Twice, thrice maybe I have deleted folders that were in the hundreds of gigabytes by mistake.
I like to run in dual view where "I thought I was in the left pane when I was actually on the right" as I expressed clicked my way to disaster.
Without backups, recovering is problematic. I use a recycle bin replacement that does not cut it on large directory deletes, and recovering with undelete utilities rarely gets to 50%.
Thus I wonder about two things:
Is there any facility in Dopus that would allow for the creation of directory and file catalogs once a day so that there is a recent record of disk contents preferably in XML but ultimately in any kind of format? This would aid in knowing what was lost. Right now, I am using a disk cataloger for network shares (this works well) but the program is too old to automate. Maybe there is something scripted for Dopus that does this?
Is there any facility in Dopus that would prevent me harming myself? Like, for really large directory trees, there would be a special warning like "Dude, 100's of GIGS are going to be lost - are you out of your mind?" Probably an unrealistic desire. But frankly, sometimes I am working and organizing for hours and find it difficult to maintain proper focus before deleting.
Typically for me, its a select all (Conrol-A) and delete, yes, yes, wait, oh-no! So can I protect the directory but more can I protect its contents? Is there a way to make one sub directory undeletable so that a control-a would halt on the first error? Well, you can see, I am groping here. I need a light bulb as mine has burnt out.

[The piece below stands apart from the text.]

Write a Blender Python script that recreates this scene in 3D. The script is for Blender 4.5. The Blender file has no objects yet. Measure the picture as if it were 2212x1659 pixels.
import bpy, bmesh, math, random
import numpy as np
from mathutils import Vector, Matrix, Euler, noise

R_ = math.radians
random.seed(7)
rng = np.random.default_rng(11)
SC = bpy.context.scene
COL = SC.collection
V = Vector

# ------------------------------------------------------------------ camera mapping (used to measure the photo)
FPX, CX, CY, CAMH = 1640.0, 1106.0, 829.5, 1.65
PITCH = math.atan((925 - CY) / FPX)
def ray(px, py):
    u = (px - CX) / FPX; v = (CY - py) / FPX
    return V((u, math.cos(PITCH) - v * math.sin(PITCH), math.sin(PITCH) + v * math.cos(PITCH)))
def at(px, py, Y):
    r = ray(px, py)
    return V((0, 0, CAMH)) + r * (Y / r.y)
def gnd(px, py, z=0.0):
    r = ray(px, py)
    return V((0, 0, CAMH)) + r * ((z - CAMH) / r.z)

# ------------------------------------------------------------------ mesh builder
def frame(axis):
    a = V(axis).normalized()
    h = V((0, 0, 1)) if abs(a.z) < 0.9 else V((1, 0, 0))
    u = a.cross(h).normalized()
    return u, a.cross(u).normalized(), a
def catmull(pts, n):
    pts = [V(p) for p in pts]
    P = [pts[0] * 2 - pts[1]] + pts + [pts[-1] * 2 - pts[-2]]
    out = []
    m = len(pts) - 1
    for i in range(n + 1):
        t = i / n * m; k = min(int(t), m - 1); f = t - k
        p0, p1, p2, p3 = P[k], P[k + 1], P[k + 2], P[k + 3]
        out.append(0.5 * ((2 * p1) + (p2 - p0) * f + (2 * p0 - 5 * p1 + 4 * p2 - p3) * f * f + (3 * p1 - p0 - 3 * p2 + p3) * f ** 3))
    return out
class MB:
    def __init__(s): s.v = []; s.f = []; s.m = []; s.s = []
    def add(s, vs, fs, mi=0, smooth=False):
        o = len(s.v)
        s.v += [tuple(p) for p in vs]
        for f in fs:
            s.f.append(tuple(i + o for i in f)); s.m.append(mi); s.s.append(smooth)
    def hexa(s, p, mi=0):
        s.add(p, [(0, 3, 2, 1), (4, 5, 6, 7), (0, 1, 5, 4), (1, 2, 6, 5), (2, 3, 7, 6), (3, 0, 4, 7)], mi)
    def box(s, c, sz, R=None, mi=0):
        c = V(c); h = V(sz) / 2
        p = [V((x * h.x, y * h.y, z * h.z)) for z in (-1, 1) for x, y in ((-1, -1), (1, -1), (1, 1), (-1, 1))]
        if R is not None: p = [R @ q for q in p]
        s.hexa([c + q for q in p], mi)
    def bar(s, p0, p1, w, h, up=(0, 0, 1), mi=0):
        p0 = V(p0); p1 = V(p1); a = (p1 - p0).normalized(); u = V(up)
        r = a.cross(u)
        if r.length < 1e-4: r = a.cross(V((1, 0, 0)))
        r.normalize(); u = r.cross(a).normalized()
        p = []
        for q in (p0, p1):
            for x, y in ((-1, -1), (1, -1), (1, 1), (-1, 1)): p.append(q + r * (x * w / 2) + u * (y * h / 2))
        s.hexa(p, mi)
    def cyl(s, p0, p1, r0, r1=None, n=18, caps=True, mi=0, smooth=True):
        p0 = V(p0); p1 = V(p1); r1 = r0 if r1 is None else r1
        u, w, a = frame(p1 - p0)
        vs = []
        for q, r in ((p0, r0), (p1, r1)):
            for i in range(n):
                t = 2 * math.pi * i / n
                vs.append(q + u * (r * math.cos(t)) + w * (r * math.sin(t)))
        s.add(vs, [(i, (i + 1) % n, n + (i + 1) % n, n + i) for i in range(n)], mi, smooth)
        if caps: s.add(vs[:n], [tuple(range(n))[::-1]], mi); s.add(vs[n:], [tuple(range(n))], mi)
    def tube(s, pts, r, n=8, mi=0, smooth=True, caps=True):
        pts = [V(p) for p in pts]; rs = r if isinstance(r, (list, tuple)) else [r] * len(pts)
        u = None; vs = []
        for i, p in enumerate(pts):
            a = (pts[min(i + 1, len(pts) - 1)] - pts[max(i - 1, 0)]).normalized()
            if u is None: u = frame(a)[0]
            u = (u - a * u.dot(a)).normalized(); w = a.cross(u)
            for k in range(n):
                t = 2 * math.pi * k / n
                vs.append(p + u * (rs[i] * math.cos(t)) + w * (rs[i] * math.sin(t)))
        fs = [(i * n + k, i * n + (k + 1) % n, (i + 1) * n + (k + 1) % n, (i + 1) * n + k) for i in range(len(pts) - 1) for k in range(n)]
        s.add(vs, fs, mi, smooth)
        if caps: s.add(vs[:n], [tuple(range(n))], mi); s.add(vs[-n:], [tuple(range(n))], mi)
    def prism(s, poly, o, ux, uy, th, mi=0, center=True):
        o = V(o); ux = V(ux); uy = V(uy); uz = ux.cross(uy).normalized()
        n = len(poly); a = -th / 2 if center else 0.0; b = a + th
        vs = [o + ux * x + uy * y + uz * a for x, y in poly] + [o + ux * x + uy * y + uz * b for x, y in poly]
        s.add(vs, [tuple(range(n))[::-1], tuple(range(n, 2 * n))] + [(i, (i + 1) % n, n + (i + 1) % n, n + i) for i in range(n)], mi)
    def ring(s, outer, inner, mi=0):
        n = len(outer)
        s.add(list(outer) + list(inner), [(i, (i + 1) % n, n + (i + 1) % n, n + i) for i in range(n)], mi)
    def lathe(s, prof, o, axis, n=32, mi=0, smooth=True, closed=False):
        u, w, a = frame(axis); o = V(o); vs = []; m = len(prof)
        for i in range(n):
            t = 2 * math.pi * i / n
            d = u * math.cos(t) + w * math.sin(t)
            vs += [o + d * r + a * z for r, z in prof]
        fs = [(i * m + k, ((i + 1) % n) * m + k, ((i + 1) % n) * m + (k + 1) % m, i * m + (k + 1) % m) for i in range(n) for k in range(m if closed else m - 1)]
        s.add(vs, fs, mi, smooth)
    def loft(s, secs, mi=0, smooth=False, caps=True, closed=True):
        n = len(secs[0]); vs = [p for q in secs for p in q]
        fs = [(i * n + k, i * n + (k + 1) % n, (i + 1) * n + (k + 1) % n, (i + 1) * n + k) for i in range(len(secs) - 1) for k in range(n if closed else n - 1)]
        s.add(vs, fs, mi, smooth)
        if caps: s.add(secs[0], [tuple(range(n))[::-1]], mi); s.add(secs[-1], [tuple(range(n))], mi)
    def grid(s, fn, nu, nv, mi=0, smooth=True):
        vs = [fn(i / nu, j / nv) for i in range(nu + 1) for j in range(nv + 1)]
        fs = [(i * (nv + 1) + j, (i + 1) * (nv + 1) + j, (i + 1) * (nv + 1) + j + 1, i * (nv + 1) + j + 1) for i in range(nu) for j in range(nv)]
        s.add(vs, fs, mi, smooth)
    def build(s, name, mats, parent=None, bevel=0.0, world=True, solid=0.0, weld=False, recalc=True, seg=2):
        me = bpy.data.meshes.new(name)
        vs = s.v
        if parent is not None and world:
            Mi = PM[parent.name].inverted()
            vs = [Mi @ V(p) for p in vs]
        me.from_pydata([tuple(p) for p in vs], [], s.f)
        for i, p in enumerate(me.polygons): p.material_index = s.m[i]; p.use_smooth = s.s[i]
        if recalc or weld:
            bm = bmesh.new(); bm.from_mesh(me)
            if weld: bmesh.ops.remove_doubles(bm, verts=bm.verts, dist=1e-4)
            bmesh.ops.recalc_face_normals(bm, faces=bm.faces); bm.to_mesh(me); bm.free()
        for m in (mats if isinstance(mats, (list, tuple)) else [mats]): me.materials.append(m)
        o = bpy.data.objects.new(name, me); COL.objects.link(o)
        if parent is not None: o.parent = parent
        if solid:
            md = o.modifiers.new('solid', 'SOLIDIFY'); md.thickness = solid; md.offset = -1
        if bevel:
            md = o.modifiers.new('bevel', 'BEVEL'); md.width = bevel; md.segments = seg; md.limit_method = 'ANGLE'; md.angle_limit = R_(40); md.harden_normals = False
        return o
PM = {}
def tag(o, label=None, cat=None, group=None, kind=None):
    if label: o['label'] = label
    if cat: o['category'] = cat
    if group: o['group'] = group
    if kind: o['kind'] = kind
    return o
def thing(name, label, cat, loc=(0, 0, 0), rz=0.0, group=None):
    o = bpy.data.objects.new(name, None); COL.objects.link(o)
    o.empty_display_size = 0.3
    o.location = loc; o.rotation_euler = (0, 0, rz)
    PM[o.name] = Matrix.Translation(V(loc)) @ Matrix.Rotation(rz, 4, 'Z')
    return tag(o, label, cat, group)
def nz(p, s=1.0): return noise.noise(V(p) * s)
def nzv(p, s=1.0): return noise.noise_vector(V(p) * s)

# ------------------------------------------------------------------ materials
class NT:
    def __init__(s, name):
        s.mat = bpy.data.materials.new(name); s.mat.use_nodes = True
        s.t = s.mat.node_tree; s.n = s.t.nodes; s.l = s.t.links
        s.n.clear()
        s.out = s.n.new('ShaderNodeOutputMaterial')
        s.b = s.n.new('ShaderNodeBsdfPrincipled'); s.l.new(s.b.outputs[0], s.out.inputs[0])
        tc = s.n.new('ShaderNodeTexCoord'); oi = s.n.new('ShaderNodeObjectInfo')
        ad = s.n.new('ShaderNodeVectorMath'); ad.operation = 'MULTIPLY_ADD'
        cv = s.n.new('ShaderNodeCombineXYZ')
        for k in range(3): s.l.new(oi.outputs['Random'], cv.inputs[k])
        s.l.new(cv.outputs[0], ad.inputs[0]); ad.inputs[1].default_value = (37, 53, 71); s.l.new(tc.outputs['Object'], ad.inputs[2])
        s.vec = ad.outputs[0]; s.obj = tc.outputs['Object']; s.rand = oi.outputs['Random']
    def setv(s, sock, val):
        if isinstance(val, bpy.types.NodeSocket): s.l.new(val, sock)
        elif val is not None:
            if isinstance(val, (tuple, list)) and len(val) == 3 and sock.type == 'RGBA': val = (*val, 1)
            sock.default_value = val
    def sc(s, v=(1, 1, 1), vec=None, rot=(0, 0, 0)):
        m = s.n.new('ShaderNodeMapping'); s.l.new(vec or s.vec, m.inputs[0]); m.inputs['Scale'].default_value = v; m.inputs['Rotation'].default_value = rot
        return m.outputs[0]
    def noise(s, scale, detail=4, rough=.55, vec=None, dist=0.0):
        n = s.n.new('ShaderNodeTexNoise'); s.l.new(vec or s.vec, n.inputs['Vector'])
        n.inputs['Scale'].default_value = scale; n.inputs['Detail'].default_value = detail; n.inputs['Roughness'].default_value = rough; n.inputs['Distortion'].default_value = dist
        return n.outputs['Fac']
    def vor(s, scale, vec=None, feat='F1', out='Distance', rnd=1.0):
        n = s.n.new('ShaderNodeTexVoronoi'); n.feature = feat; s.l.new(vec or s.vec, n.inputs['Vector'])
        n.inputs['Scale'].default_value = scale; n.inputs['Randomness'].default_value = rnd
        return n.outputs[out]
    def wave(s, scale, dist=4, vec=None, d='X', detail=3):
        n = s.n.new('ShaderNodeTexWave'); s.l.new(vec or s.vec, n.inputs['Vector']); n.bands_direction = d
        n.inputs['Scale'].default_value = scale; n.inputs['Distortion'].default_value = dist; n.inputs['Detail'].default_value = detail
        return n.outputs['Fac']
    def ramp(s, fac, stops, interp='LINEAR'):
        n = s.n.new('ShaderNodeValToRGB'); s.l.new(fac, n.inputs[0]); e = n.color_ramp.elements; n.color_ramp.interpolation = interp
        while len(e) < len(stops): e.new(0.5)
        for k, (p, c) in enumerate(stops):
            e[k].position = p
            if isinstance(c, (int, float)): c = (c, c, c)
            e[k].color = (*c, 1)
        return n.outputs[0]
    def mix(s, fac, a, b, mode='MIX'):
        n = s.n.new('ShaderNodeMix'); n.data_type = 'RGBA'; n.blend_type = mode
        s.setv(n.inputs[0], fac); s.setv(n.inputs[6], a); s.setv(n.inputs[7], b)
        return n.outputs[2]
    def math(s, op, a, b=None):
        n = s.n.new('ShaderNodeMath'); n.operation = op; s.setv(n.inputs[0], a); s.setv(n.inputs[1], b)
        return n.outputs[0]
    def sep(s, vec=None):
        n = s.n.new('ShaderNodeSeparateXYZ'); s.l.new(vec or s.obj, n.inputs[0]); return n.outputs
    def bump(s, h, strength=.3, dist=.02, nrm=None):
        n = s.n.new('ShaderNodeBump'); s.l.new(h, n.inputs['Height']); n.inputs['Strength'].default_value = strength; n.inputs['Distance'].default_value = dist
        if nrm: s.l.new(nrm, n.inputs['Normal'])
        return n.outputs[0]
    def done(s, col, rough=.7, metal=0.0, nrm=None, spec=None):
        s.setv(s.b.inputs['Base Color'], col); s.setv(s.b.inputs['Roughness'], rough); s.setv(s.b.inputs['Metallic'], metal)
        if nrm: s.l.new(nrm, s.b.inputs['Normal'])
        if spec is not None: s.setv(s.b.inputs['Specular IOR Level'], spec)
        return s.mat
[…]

In any case, I would be interested in possible approaches to the problem. And please consider I've been punished already. Thank-you
[quote="jjmorgan"]2. Is there any facility in Dopus that would prevent me harming myself? Like, for really large directory trees, there would be a special warning like "Dude, 100's of GIGS are going to be lost - are you out of your mind?" Probably an unrealistic desire. But frankly, sometimes I am working and organizing for hours and find it difficult to maintain proper focus before deleting.
[/quote]
For very important locations, you could make one or multiple instances of "@confirm":
@ifpath:(G:\important*|H:\veryimportant*|I:\mostimportant) @Confirm Caution! you are about to erase important files!|continue|abort @Confirm are you really sure?|continue|abort
That way you'd be only asked twice in certain directories. BUT, i didn't test it with trees. But i guess, that would work equally well.
Preferences / Display / Colors and Fonts / File display background: Destination background is a good way to make it more clear which side is active, by making the source and destination sides have different background colors in addition to the existing visual cues about which side is active.
Preferences / File Display Modes / Details / Grid lines only in source file display is another, if you choose a conspicuous grid line style and/or color.
Both of those will make the whole file display change visually based on which side it is on, in addition to the border and selection colors that should change by default.
You could also move the Delete button in to the File Display toolbar, so you have one delete button for each side and can't act on the wrong side by mistake (except via the keyboard, but when using the keyboard you're usually more aware of which side is active, in my experience).
Thank you both. Setting the source pane to reds and leaving the target pane at blues made the most sense to me because if I am going to accidentally delete a directory it will be in the source mode. Amazing how big of a difference this makes - you can see the source side at a glance.
Also moving the delete button helps because it puts it inside the now red (or blue) color bar.
Good advice - thank-you.
Not sure what to do with @confirm approach, but thanks.